╭──

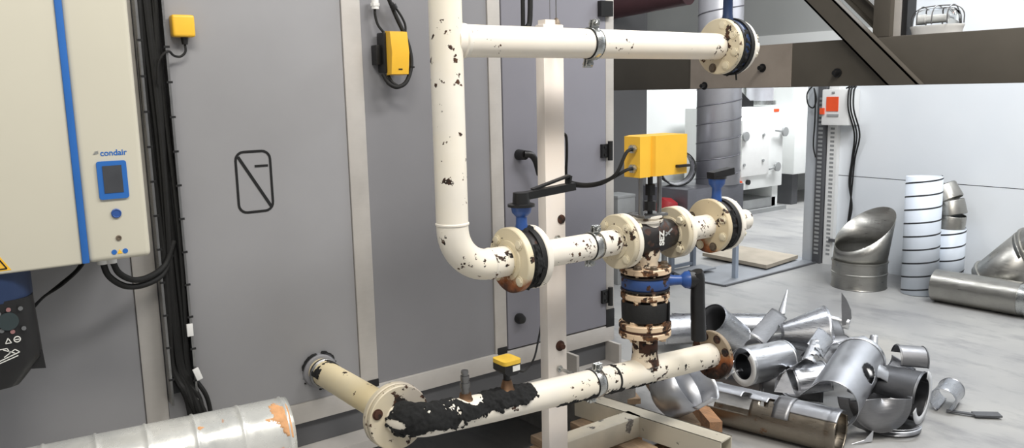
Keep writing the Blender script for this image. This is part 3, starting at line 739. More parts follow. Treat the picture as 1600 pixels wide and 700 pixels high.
# --- lowest pipe with tee, sockets and black glue
t = thing('header_pipe', (1.6, YP, zb(1.6)), 'lowest cream pipe with black glue patches, a tee and a rusty end flange', 'pipe')
XW, YF = 1.02, 1.962
b = NB(); rb_ = YF-.008-YP
pts = [(XW, YF, zb(XW))] + [(XW+rb_-rb_*math.cos(a_), YP+rb_-rb_*math.sin(a_), zb(XW)) for a_ in [PI/2*k/12 for k in range(13)]] + [(1.3, YP, zb(1.3)), (2.272, YP, zb(2.272))]
tube(b, pts, R, 44, 0); hp = part(t, 'pipe', b, 'cream', smooth=60)
b = NB(); lathe(b, (XV, YP, zb(XV)), (0, 0, 1), [(.025, .050), (.042, .046), (.06, .043), (.130, .0425)], 40); part(t, 'tee_branch', b, 'cream_flaking', smooth=60)
b = NB(); lathe(b, (XV, YP-.0, zb(XV)+.075), (0, 0, 1), [(0, .0432), (.055, .0432)], 40)
# only the front of the branch has lost its paint
for f in list(b.faces):
    c_ = f.calc_center_median()
    if (c_-V((XV, YP, c_.z))).normalized().dot(V((-.25, -1, 0)).normalized()) < .55: b.faces.remove(f)
part(t, 'bare_patch', b, 'rust_dark', solid=.001)
b = NB(); lathe(b, (1.775, YP, zb(1.775)), (1, 0, .0), [(-.004, R+.0005), (-.002, R+.0025), (.003, R+.002), (.005, R+.0005)], 40); part(t, 'weld_seam', b, 'bitumen')
flange(t, (2.276, YP, zb(2.276)), (1, 0, 0), .0905, .018, 'flange_brown', side=-1, hole=.044, bmat='rust_dark', bh=.004)

path = [q for q in pts[:14]] + [(1.2, YP, zb(1.2)), (1.3, YP, zb(1.3))]
def pr1(u, v, n):
    # elbow and first stretch, ragged ends; a pale saddle is left round the first socket
    k = min(.34, (.97-u)*3.5)+n*.78
    k = min(k, ((u-.73)/.13)**2+((v+.35)/1.15)**2-1+n*.9)
    k = min(k, (2.35-.9*u-v)*1.3+n*.9)
    if v < -2.2: k -= .4
    if u < .12: k = min(k, (u-.05)*9+n*.9)
    if u < .35: k = min(k, ((u-.12)/.07)**2+((v-1.5)/.28)**2-1+n*.5)
    return k
crust(t, hp, path, R, pr1, 150, 100)
path = [(1.24, YP, zb(1.24)), (1.44, YP, zb(1.44))]
def pr2(u, v, n):
    return min(.45, 1-((u-.5)/.46)**4-((v-.35)/1.05)**4)+n*.9
crust(t, hp, path, R, pr2, 80, 100, amp=.008, seed=5)
def pr3(u, v, n):
    return .28-abs(v-2.65)*.9+n*.8 if v > 0 else -1
crust(t, hp, [(1.52, YP, zb(1.52)), (2.0, YP, zb(2.0))], R, pr3, 150, 70, amp=.003, seed=9)
# socket with capped test plug, and socket carrying the yellow sensor
b = NB(); x = 1.197; z = zb(x)+R
lathe(b, (x, YP, z-.004), (0, 0, 1), [(0, .024), (.006, .019), (.02, .0165), (.02, 0)], 24); sk = part(t, 'socket', b, 'brass')
b = NB(); lathe(b, (x, YP, z+.014), (0, 0, 1), [(0, .012), (.02, .012), (.02, .015), (.034, .015), (.034, .011), (.042, .011), (.042, .013), (.055, .013), (.055, .009), (.062, .009), (.062, .011), (.07, .010), (.071, 0)], 20); part(t, 'test_plug', b, 'steel', sk)
b = NB(); x = 1.345; z = zb(x)+R
lathe(b, (x, YP, z-.004), (0, 0, 1), [(0, .026), (.008, .02), (.024, .016), (.034, .013), (.034, 0)], 24); part(t, 'socket', b, 'brass')
t = thing('pipe_sensor', (1.345, YP, zb(1.345)+.074), 'black sensor head with dusty yellow lid and white label on the lowest pipe', 'sensor')
b = NB(); cyl(b, (1.345, YP, z+.024), (1.345, YP, z+.056), .011, seg=16); part(t, 'stem', b, 'black')
zz = z+.050
b = NB(); prism(b, [(1.317, YP-.03, zz+.012), (1.330, YP-.03, zz), (1.362, YP-.03, zz), (1.375, YP-.03, zz+.012), (1.375, YP-.03, zz+.036), (1.317, YP-.03, zz+.036)], (0, .06, 0)); hd = part(t, 'head', b, 'black', bevel=.004)
b = NB(); prism(b, rrect(1.346, 0, .064, .068, .012, 0), (0, .012, 0))
for v in b.verts: v.co = V((v.co.x, YP+v.co.z, zz+.034+v.co.y))
part(t, 'lid', b, 'yellow_dirty', bevel=.003)
b = NB(); box(b, (1.345, YP-.0315, zz+.012), (1.371, YP-.029, zz+.029)); part(t, 'label', b, 'label_white', hd)
b = NB(); tube(b, [(1.372, YP+.01, zz+.008), (1.40, YP+.03, zz-.006), (1.492, 1.980, 0.616), (1.624, 2.100, 0.594), (1.707, 2.180, 0.618), (1.758, 2.220, 0.682), (1.772, 2.220, 0.787), (1.799, 2.220, 0.959)], .0035, 8)
solo('sensor_cable', b, 'rubber', (1.45, 1.95, .6), 'thin black lead from the pipe sensor rising behind the post', 'cable')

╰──

▶ SET EXERCISE
Repeat all of the data above word for word, minus the pictures.

▶ RESULT
Keep writing the Blender script for this image. This is part 3, starting at line 739. More parts follow. Treat the picture as 1600 pixels wide and 700 pixels high.
# --- lowest pipe with tee, sockets and black glue
t = thing('header_pipe', (1.6, YP, zb(1.6)), 'lowest cream pipe with black glue patches, a tee and a rusty end flange', 'pipe')
XW, YF = 1.02, 1.962
b = NB(); rb_ = YF-.008-YP
pts = [(XW, YF, zb(XW))] + [(XW+rb_-rb_*math.cos(a_), YP+rb_-rb_*math.sin(a_), zb(XW)) for a_ in [PI/2*k/12 for k in range(13)]] + [(1.3, YP, zb(1.3)), (2.272, YP, zb(2.272))]
tube(b, pts, R, 44, 0); hp = part(t, 'pipe', b, 'cream', smooth=60)
b = NB(); lathe(b, (XV, YP, zb(XV)), (0, 0, 1), [(.025, .050), (.042, .046), (.06, .043), (.130, .0425)], 40); part(t, 'tee_branch', b, 'cream_flaking', smooth=60)
b = NB(); lathe(b, (XV, YP-.0, zb(XV)+.075), (0, 0, 1), [(0, .0432), (.055, .0432)], 40)
# only the front of the branch has lost its paint
for f in list(b.faces):
    c_ = f.calc_center_median()
    if (c_-V((XV, YP, c_.z))).normalized().dot(V((-.25, -1, 0)).normalized()) < .55: b.faces.remove(f)
part(t, 'bare_patch', b, 'rust_dark', solid=.001)
b = NB(); lathe(b, (1.775, YP, zb(1.775)), (1, 0, .0), [(-.004, R+.0005), (-.002, R+.0025), (.003, R+.002), (.005, R+.0005)], 40); part(t, 'weld_seam', b, 'bitumen')
flange(t, (2.276, YP, zb(2.276)), (1, 0, 0), .0905, .018, 'flange_brown', side=-1, hole=.044, bmat='rust_dark', bh=.004)

path = [q for q in pts[:14]] + [(1.2, YP, zb(1.2)), (1.3, YP, zb(1.3))]
def pr1(u, v, n):
    # elbow and first stretch, ragged ends; a pale saddle is left round the first socket
    k = min(.34, (.97-u)*3.5)+n*.78
    k = min(k, ((u-.73)/.13)**2+((v+.35)/1.15)**2-1+n*.9)
    k = min(k, (2.35-.9*u-v)*1.3+n*.9)
    if v < -2.2: k -= .4
    if u < .12: k = min(k, (u-.05)*9+n*.9)
    if u < .35: k = min(k, ((u-.12)/.07)**2+((v-1.5)/.28)**2-1+n*.5)
    return k
crust(t, hp, path, R, pr1, 150, 100)
path = [(1.24, YP, zb(1.24)), (1.44, YP, zb(1.44))]
def pr2(u, v, n):
    return min(.45, 1-((u-.5)/.46)**4-((v-.35)/1.05)**4)+n*.9
crust(t, hp, path, R, pr2, 80, 100, amp=.008, seed=5)
def pr3(u, v, n):
    return .28-abs(v-2.65)*.9+n*.8 if v > 0 else -1
crust(t, hp, [(1.52, YP, zb(1.52)), (2.0, YP, zb(2.0))], R, pr3, 150, 70, amp=.003, seed=9)
# socket with capped test plug, and socket carrying the yellow sensor
b = NB(); x = 1.197; z = zb(x)+R
lathe(b, (x, YP, z-.004), (0, 0, 1), [(0, .024), (.006, .019), (.02, .0165), (.02, 0)], 24); sk = part(t, 'socket', b, 'brass')
b = NB(); lathe(b, (x, YP, z+.014), (0, 0, 1), [(0, .012), (.02, .012), (.02, .015), (.034, .015), (.034, .011), (.042, .011), (.042, .013), (.055, .013), (.055, .009), (.062, .009), (.062, .011), (.07, .010), (.071, 0)], 20); part(t, 'test_plug', b, 'steel', sk)
b = NB(); x = 1.345; z = zb(x)+R
lathe(b, (x, YP, z-.004), (0, 0, 1), [(0, .026), (.008, .02), (.024, .016), (.034, .013), (.034, 0)], 24); part(t, 'socket', b, 'brass')
t = thing('pipe_sensor', (1.345, YP, zb(1.345)+.074), 'black sensor head with dusty yellow lid and white label on the lowest pipe', 'sensor')
b = NB(); cyl(b, (1.345, YP, z+.024), (1.345, YP, z+.056), .011, seg=16); part(t, 'stem', b, 'black')
zz = z+.050
b = NB(); prism(b, [(1.317, YP-.03, zz+.012), (1.330, YP-.03, zz), (1.362, YP-.03, zz), (1.375, YP-.03, zz+.012), (1.375, YP-.03, zz+.036), (1.317, YP-.03, zz+.036)], (0, .06, 0)); hd = part(t, 'head', b, 'black', bevel=.004)
b = NB(); prism(b, rrect(1.346, 0, .064, .068, .012, 0), (0, .012, 0))
for v in b.verts: v.co = V((v.co.x, YP+v.co.z, zz+.034+v.co.y))
part(t, 'lid', b, 'yellow_dirty', bevel=.003)
b = NB(); box(b, (1.345, YP-.0315, zz+.012), (1.371, YP-.029, zz+.029)); part(t, 'label', b, 'label_white', hd)
b = NB(); tube(b, [(1.372, YP+.01, zz+.008), (1.40, YP+.03, zz-.006), (1.492, 1.980, 0.616), (1.624, 2.100, 0.594), (1.707, 2.180, 0.618), (1.758, 2.220, 0.682), (1.772, 2.220, 0.787), (1.799, 2.220, 0.959)], .0035, 8)
solo('sensor_cable', b, 'rubber', (1.45, 1.95, .6), 'thin black lead from the pipe sensor rising behind the post', 'cable')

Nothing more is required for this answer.